PIB Has Been Put On Hold

Ladol

The passing into law of the all-acclaimed Petroleum Industry Bill, PIB is now on hold. According to a Nigerian senator who spoke to Reuters, deliberations on the bill has been suspended in order to solve militancy in the Niger Delta.

For many years, all stakeholders in the Nigerian oil sectors have agreed that the PIB law is needed to really transform the Nigerian hydrocarbon sector, but  the bill has been dragged by successive parliament since 2011.

The PIB is to cover everything from an overhaul of state oil company NNPC to taxes on upstream projects, has been stuck in parliament for a decade, but President Muhammadu Buhari has made passing it a key part of his reform of a sector hit by corruption at NNPC.

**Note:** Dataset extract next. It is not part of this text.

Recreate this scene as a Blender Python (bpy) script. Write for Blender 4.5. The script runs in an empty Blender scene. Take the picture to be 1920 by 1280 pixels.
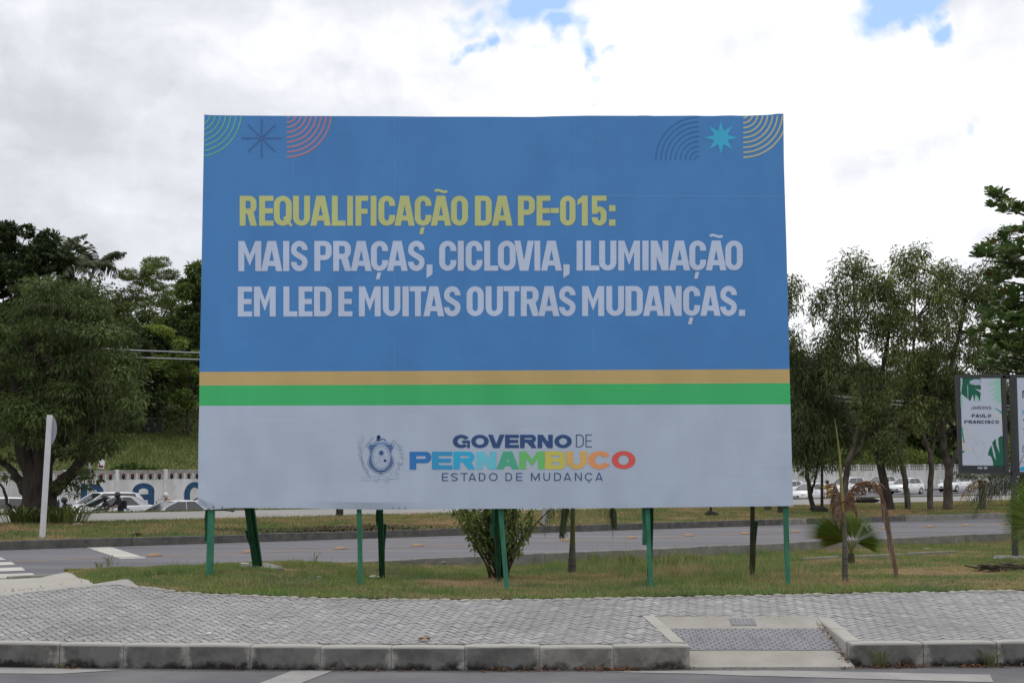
import bpy, math, random
import numpy as np
from mathutils import Vector, Matrix, geometry
C = bpy.context.scene
COL = C.collection
random.seed(11); RNG = np.random.default_rng(11)
R = math.radians
# ------------------------------------------------------------------ camera
F = 2500.0; CH = 1.6; PITCH = math.atan(253 / 2500)
cam = bpy.data.cameras.new('camera'); cam.sensor_width = 36; cam.lens = F / 1920 * 36
cam.clip_end = 4000; cam.clip_start = .1
co = bpy.data.objects.new('camera', cam); COL.objects.link(co)
co.location = (0, 0, CH); co.rotation_euler = (math.pi / 2 + PITCH, 0, 0); C.camera = co
# ------------------------------------------------------------------ sky
SUN_EL, SUN_AZ = 58, 15          # azimuth clockwise from +Y (the sun stands ahead, behind the clouds)
w = bpy.data.worlds.new('World'); C.world = w; w.use_nodes = True
nt = w.node_tree; nt.nodes.clear()
N = lambda t: nt.nodes.new(t)
L = lambda a, b: nt.links.new(a, b)
out = N('ShaderNodeOutputWorld'); bg = N('ShaderNodeBackground'); bg.inputs[1].default_value = 1.0
L(bg.outputs[0], out.inputs[0])
sky = N('ShaderNodeTexSky'); sky.sky_type = 'NISHITA'; sky.sun_disc = False
sky.sun_elevation = R(SUN_EL); sky.sun_rotation = R(SUN_AZ); sky.dust_density = .6; sky.air_density = 1.0
def vm(op, a, b=None, s=None):
    n = N('ShaderNodeVectorMath'); n.operation = op
    for i, v in enumerate((a, b)):
        if v is None: continue
        if hasattr(v, 'is_output'): L(v, n.inputs[i])
        else: n.inputs[i].default_value = v
    if s is not None: n.inputs['Scale'].default_value = s
    return n
def ma(op, a, b=0.0, c=None, clamp=False):
    n = N('ShaderNodeMath'); n.operation = op; n.use_clamp = clamp
    for i, v in enumerate((a, b, c)):
        if v is None: continue
        if hasattr(v, 'is_output'): L(v, n.inputs[i])
        else: n.inputs[i].default_value = v
    return n.outputs[0]
def ramp(f, stops):
    n = N('ShaderNodeValToRGB'); L(f, n.inputs[0]); e = n.color_ramp.elements
    while len(e) < len(stops): e.new(.5)
    for k, (p, c) in enumerate(stops):
        e[k].position = p; e[k].color = (*c, 1) if len(c) == 3 else c
    return n.outputs[0]
def mixc(f, a, b):
    n = N('ShaderNodeMix'); n.data_type = 'RGBA'
    if hasattr(f, 'is_output'): L(f, n.inputs[0])
    else: n.inputs[0].default_value = f
    for i, v in ((6, a), (7, b)):
        if hasattr(v, 'is_output'): L(v, n.inputs[i])
        else: n.inputs[i].default_value = (*v, 1)
    return n.outputs[2]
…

“We have to hold it because of all the problems in the Niger Delta,” Senator Tayo Alasoadura, chairman of the committee on petroleum resources, said of bill. “As soon as things improve, then it will come to the front of the line again.”

Despite a ceasefire reached late last month with one of the most active militant groups, others have continued to attack oil and gas infrastructure in the region. Oil minister Emmanuel Ibe Kachikwu told journalists on Monday that talks were ongoing with various groups.

The government has split the bill in two in an effort to streamline its passage, and a draft seen by Reuters earlier this year included plans to divide NNPC into two companies and sell stakes in a portion of it.

Alasoadura said there were no plans to change the bill, which had a first reading in the senate, but the unrest in the Delta, which produces the bulk of Nigeria’s oil output that typically tops 2 million bpd, forced lawmakers to wait.

“There is a deliberate effort to keep things waiting so we don’t accentuate what is happening there,” he said, adding he hoped the bill could move forward again within three to five months.

Nigeria’s revenue generation has come to more than 10 years low. Last week, data released by the National Bureau of Statistics, NBS showed that states only shared NGN143.5 billion in July compared to NGN500 billion shared in the same month last year.